Tuesday, August 7, 2012

Understanding Security versus Compliance


I have been in a variety of projects over the years that mixed the use of the terms security and compliance. Often using them interchangeable. While some implementation details are common for both, the end goals of security and compliance are very different.
I have worked in a variety of environments that combine security and compliance from a functional and operational standpoint, and while this often makes sense from a resource perspective, it is critical to ensure staff understand the differences between security and compliance. Plainly put:
  • Security is about ensuring that only those authorized can obtain access to resources and there are mechanisms in place to alert when events outside the norm occur.
  • Compliance is about ensuring that implementation and operation of the environment follows all corporate policies, industry standards, and regulations; and that exceptions are clearly documented.
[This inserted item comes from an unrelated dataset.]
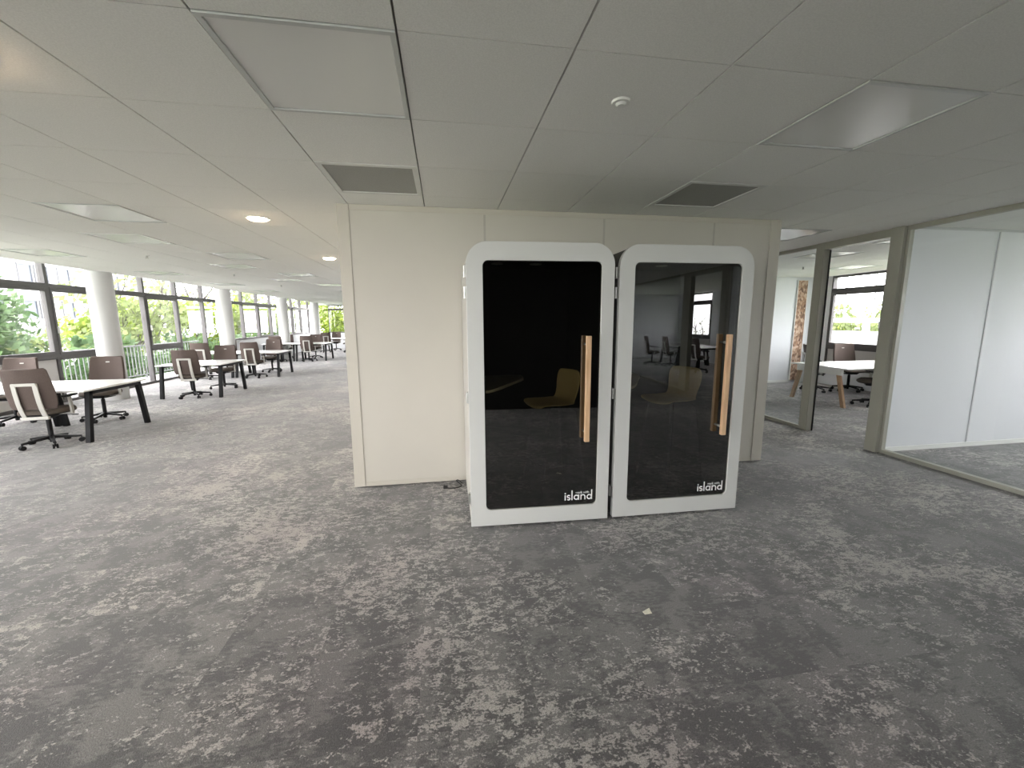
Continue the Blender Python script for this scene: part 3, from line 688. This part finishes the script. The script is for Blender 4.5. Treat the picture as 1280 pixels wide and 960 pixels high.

The short answer is that you can be compliant and non-secure; you can also be secure but non-compliant. This is the catch-22 that must be balanced for the staff tasked with implementing and monitoring corporate policies. When planning your corporate security standards, it is important to ensure that compliance teams have a seat at the table, and vice versa for compliance planning. This cross team support will ensure alignment, no duplication of efforts and understanding of what each team is trying to accomplish.
The best case is that a companies compliance policies mirror the IT policies for security and access controls, this ensures that monitoring of the environment and implementation is as light weight on staff as possible. By ensuring a level of consistency in the security implementation, compliance regulation can be proven more quickly, with fewer resources and with less rework of the environment as requirements and policies evolve.